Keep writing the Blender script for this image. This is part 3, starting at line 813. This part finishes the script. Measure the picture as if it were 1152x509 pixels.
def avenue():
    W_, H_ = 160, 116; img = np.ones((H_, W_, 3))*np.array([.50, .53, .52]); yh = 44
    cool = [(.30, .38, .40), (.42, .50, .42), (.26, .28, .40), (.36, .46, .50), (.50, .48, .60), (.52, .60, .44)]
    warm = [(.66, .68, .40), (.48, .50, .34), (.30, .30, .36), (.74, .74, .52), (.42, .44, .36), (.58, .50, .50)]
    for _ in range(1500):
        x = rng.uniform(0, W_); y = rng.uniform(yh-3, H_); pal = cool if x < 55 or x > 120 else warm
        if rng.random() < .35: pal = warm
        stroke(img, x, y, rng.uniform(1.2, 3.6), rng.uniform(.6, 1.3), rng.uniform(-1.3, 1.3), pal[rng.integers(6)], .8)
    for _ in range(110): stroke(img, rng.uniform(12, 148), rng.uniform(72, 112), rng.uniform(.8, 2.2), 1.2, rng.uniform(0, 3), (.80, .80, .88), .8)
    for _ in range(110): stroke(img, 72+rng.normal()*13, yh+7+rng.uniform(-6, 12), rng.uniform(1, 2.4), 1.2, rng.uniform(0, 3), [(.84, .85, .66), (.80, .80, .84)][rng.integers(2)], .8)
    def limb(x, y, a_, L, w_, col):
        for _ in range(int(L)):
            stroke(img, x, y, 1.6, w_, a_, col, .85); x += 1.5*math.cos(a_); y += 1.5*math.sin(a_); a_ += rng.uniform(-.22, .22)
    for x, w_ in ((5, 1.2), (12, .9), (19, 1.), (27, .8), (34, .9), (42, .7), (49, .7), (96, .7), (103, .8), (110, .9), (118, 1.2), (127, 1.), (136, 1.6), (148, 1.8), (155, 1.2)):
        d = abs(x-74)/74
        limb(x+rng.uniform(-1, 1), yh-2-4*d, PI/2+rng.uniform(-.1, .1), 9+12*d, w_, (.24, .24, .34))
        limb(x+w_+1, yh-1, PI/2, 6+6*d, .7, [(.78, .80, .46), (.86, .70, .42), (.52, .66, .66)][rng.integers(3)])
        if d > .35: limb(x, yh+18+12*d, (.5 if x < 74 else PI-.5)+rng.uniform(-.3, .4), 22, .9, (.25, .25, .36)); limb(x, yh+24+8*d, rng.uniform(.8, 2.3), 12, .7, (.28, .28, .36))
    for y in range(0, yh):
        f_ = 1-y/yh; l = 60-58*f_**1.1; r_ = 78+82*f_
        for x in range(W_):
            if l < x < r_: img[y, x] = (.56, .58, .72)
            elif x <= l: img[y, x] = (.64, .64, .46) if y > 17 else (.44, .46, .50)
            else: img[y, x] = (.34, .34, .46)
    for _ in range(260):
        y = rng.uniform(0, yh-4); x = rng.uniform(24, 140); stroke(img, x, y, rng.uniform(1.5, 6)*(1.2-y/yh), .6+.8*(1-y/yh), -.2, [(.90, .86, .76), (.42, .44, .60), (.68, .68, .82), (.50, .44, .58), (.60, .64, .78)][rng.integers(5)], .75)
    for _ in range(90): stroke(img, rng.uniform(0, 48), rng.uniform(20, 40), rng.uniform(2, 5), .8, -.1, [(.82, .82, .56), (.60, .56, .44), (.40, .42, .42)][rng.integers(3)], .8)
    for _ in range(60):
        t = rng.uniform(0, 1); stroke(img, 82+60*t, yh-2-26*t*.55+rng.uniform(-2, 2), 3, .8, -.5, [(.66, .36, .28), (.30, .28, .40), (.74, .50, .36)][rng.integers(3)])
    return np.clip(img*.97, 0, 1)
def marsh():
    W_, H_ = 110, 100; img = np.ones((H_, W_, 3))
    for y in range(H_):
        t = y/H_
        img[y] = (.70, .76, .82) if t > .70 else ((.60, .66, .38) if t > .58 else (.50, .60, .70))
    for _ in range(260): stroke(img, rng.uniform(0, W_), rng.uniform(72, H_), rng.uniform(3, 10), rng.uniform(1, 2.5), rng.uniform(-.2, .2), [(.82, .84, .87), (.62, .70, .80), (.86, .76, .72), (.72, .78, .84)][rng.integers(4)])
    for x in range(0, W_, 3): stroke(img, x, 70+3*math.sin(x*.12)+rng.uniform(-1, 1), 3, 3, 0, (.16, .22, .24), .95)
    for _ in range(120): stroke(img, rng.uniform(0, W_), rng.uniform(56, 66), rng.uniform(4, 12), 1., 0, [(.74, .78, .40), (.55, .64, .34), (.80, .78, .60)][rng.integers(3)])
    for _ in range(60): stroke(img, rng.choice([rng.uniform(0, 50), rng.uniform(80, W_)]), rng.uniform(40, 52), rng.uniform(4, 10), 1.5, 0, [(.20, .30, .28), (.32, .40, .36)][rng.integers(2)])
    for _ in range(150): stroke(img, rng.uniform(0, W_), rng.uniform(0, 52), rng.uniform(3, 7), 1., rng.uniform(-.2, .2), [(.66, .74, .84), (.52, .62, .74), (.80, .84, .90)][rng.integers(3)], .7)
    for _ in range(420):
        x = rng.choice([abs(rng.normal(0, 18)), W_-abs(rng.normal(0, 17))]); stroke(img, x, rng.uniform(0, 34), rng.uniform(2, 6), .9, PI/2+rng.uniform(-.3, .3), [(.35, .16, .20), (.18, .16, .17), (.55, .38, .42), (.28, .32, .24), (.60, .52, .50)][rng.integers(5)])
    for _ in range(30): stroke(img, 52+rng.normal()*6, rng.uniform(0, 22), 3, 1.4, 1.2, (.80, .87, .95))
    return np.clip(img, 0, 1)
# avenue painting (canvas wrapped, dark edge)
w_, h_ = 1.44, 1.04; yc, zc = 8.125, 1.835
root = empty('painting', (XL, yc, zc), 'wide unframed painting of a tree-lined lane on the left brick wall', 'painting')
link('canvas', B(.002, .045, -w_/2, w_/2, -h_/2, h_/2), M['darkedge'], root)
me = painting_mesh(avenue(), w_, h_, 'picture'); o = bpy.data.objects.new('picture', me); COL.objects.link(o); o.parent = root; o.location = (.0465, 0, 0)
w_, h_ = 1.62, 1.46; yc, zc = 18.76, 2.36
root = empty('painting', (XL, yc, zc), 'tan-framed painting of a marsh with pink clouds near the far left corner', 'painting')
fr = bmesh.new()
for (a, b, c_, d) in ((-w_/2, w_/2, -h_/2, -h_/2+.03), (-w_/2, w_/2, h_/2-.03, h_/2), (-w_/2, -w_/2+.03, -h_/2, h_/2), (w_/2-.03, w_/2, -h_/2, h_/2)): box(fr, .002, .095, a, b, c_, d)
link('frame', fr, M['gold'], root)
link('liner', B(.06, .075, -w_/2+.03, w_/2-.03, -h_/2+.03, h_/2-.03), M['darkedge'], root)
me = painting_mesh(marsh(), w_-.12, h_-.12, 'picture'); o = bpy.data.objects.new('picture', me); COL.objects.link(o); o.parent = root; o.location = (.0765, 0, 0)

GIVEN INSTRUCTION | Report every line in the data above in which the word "picture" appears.

WRITTEN SOLUTION |
Keep writing the Blender script for this image. This is part 3, starting at line 813. This part finishes the script. Measure the picture as if it were 1152x509 pixels.
me = painting_mesh(avenue(), w_, h_, 'picture'); o = bpy.data.objects.new('picture', me); COL.objects.link(o); o.parent = root; o.location = (.0465, 0, 0)
me = painting_mesh(marsh(), w_-.12, h_-.12, 'picture'); o = bpy.data.objects.new('picture', me); COL.objects.link(o); o.parent = root; o.location = (.0765, 0, 0)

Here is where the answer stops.